Monday, August 04, 2008

Wednesday 7th February 1940

Heavy rain added to our weather troubles today. Again men were picked for fatigues; again I was lucky and was dismissed at 9:30a.m. for the rest of the morning.

It is nearly twelve now. I’m warm and dry! Some of my clothes are dry and others are before the fire at the moment. I’ve written up this my journal and done some packing. I’ll finish the drying and do as much packing as possible before I report again – at 2 p.m. Having lunch at billets.

The Essex Yeomanry goes away now…

(This is written at sea as we wait for the convoy on the evening of the 8th)

Good bye to the billets. “God bless you”

And at Eileen’s… We sat by the fire. She had written me a letter but decided to destroy it. I seized the four sheets of paper suddenly, all crumpled, and put them in my pocket. Eventually when I’d threatened and coaxed she allowed me to keep them. So I came away, no arrangement for a next meeting to cause argument this time.

Battle dress; pack, water-bottle and haversack, respirator, tin hat, ground sheet, blankets, rifle, kit bag. Amazing the amount one can carry when put to it!
“Good bye Stephen,” she said quietly and ever so calmly.

I tramped up the road, alone. Assembly, rough supper, darkness and confusion, slush and mud. Soon after eleven we fell-in to march off by troops. I marched behind Captain Boulton in the first three of “B” Troop. Thud of boots on the drying tarmac. We sang discordantly. “Good luck!” cried people sometimes from open doorways.

Dick Cartwright – he is just recovering from pleurisy – collapsed suddenly as he marched and the men around him stopped in disorder. The front of “B” Troop halted in the road only about 20 yards from Eileen’s house. Did she know? I cautiously flashed my lamp in the pre arranged way. I whistled “La Paloma”. It was possible that she, somewhere. Would hear that tune from the body of men in the road. The tune we’d both loved, a few days ago. Cartwright was helped onwards. Would she guess it was he?

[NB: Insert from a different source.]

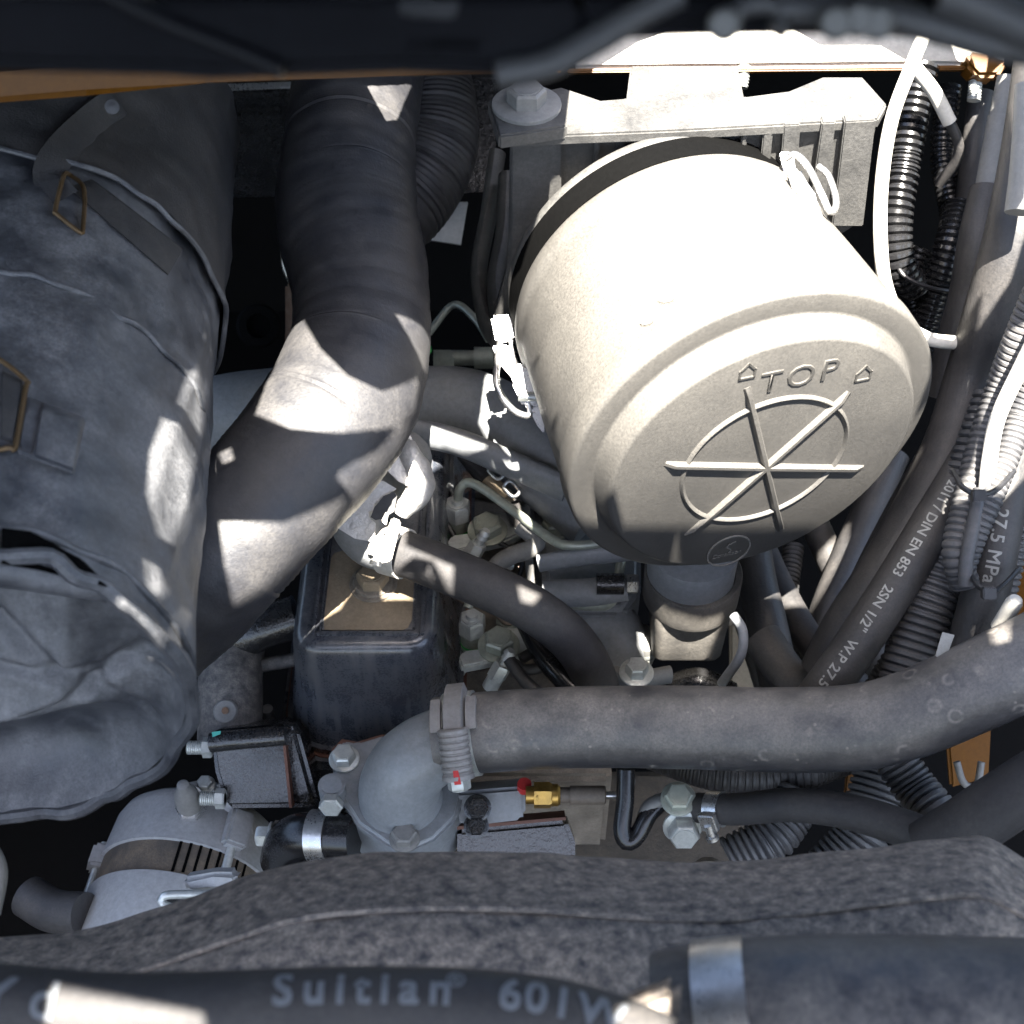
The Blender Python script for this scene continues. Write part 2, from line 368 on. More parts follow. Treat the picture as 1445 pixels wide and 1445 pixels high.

“B Troop, Quick march!” I flashed my lamp as we went by and heard her call from the pavement outside the gate, “Good luck Stephen”, I think. Everyman in the troop yelled in answer. It was chaotically incoherent but as the thudding boots inexorably carried me further away from her, I called, “Auf Wiederschen, Eileen!” “Auf Wiederschein, Stephen”.

Guards van journey as far as Nottingham – for unlucky “B” Troop. Somewhere beyond, the train stopped for a danger signal, in the white countryside. I jumped down onto the track and clambered into the next coach. A 414 Battery BSM handed my kit down to me. In a carriage in this coach I found Bryceland, Barford (both in my sub-section) and an RHQ driver. All quiet and tidy blokes.